Calhoun's investigation leads to Frank Anselmo, a Brooklyn politician who has connections to Tino's uncle, crime boss Paul Zapatti. Anselmo plants money at Zapatti's behest to frame Santos. Calhoun and Cogan continue to seek the truth from a number of sources, including Santos' partner and another Zapatti relative. After the murder of probation officer Larry Schwartz, they ultimately conclude that Judge Stern had to be on the take. Pappas agrees that Stern must resign.

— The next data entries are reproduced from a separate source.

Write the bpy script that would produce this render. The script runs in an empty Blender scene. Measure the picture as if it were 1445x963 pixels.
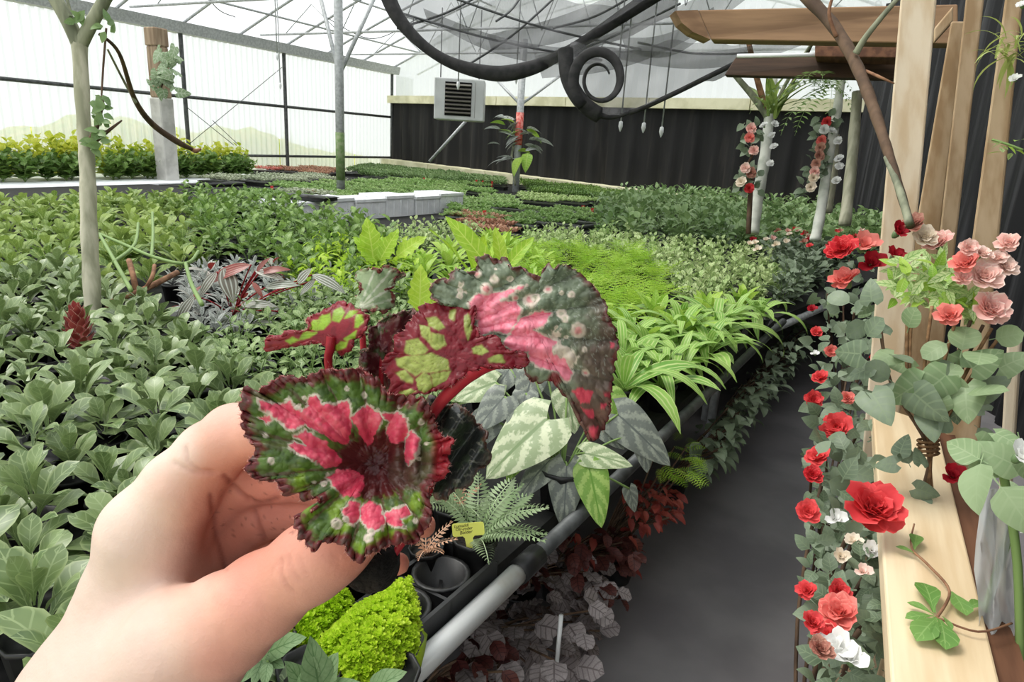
import bpy, bmesh, math, random
import numpy as np
from mathutils import Vector, Matrix, Euler

# ---------------------------------------------------------------- camera
R = math.radians
FPX, CX, CY = 950.0, 722.5, 481.5
YAW, PITCH, ROLL = R(25.25), R(16.4), R(3.43)
CAM = Vector((0, 0, 1.55))
_f = Vector((-math.sin(YAW)*math.cos(PITCH), math.cos(YAW)*math.cos(PITCH), -math.sin(PITCH)))
_r = Vector((math.cos(YAW), math.sin(YAW), 0))
_u = _r.cross(_f)
CAMX = _r*math.cos(ROLL) + _u*math.sin(ROLL)
CAMY = _u*math.cos(ROLL) - _r*math.sin(ROLL)
CAMF = _f
SC = bpy.context.scene
COL = SC.collection
cam_data = bpy.data.cameras.new('camera')
cam_data.sensor_width = 36.0
cam_data.lens = FPX/1445*36.0
cam_data.clip_start = 0.02
cam_data.clip_end = 200
cam_ob = bpy.data.objects.new('camera', cam_data)
COL.objects.link(cam_ob)
_m = Matrix((CAMX, CAMY, -CAMF)).transposed().to_4x4()
_m.translation = CAM
cam_ob.matrix_world = _m
SC.camera = cam_ob

# ---------------------------------------------------------------- sky, sun, exposure
world = bpy.data.worlds.new('overcast_sky')
SC.world = world
world.use_nodes = True
_bg = world.node_tree.nodes['Background']
_bg.inputs['Color'].default_value = (0.96, 0.985, 1.0, 1)
_bg.inputs['Strength'].default_value = 1.3
sun = bpy.data.lights.new('sun', 'SUN')
sun.energy = 3.5
sun.angle = R(25)
sun.color = (1.0, 0.97, 0.91)
sun_ob = bpy.data.objects.new('sun', sun)
COL.objects.link(sun_ob)
sun_ob.rotation_euler = Vector((0.50, 0.12, -0.86)).to_track_quat('-Z', 'Y').to_euler()
SC.view_settings.view_transform = 'Standard'
SC.view_settings.look = 'None'
SC.view_settings.exposure = 0.25
SC.view_settings.gamma = 1.0
SC.view_settings.use_curve_mapping = False
SC.cycles.transparent_max_bounces = 16
SC.cycles.max_bounces = 8

random.seed(7)
rng = np.random.default_rng(7)
PI = math.pi

# ---------------------------------------------------------------- helpers
def lin(c):
    return tuple(((x/255)/12.92 if x/255 <= .04045 else ((x/255+.055)/1.055)**2.4) for x in c[:3])
def at_depth(px, py, d):
    return CAM + (CAMF + CAMX*((px-CX)/FPX) - CAMY*((py-CY)/FPX))*d
def at_z(px, py, z):
    v = CAMF + CAMX*((px-CX)/FPX) - CAMY*((py-CY)/FPX)
    return CAM + v*((z-CAM.z)/v.z)
def proj(p):
    v = Vector(p) - CAM
    d = v.dot(CAMF)
    if d < 1e-4: return None
    return (CX + FPX*v.dot(CAMX)/d, CY - FPX*v.dot(CAMY)/d, d)
def inpoly(x, y, poly):
    c = False; n = len(poly)
    for i in range(n):
        x1, y1 = poly[i]; x2, y2 = poly[i-1]
        if (y1 > y) != (y2 > y) and x < (x2-x1)*(y-y1)/(y2-y1)+x1: c = not c
    return c

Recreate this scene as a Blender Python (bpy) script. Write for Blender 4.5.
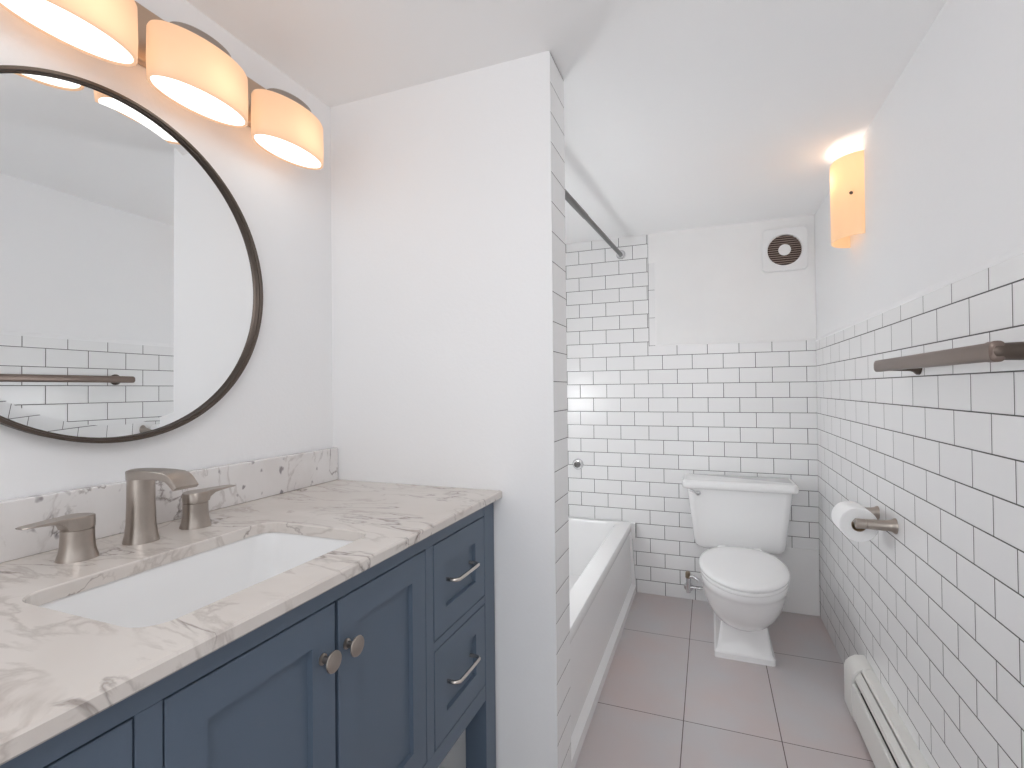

The scandal snowballs to the point where Zapatti instructs Anselmo to commit suicide rather than become an informer or go to jail. To protect his family, Anselmo shoots himself. Calhoun uncovers evidence that Pappas put Stern together with Anselmo to receive a bribe and leave the young Zapatti on the street. Calhoun soon tells Pappas there is only one choice—to quit as mayor and leave politics for good. ("You're gonna take yourself out, John. You're gonna take yourself out.")



City Hall received mixed reviews from critics and ranks 54% at Rotten Tomatoes,[2] based on 24 reviews.

Box office[edit]

The movie debuted at number four at the United States box office.[3] According to the website Box Office Mojo, the film grossed an estimated $20 million in the U.S.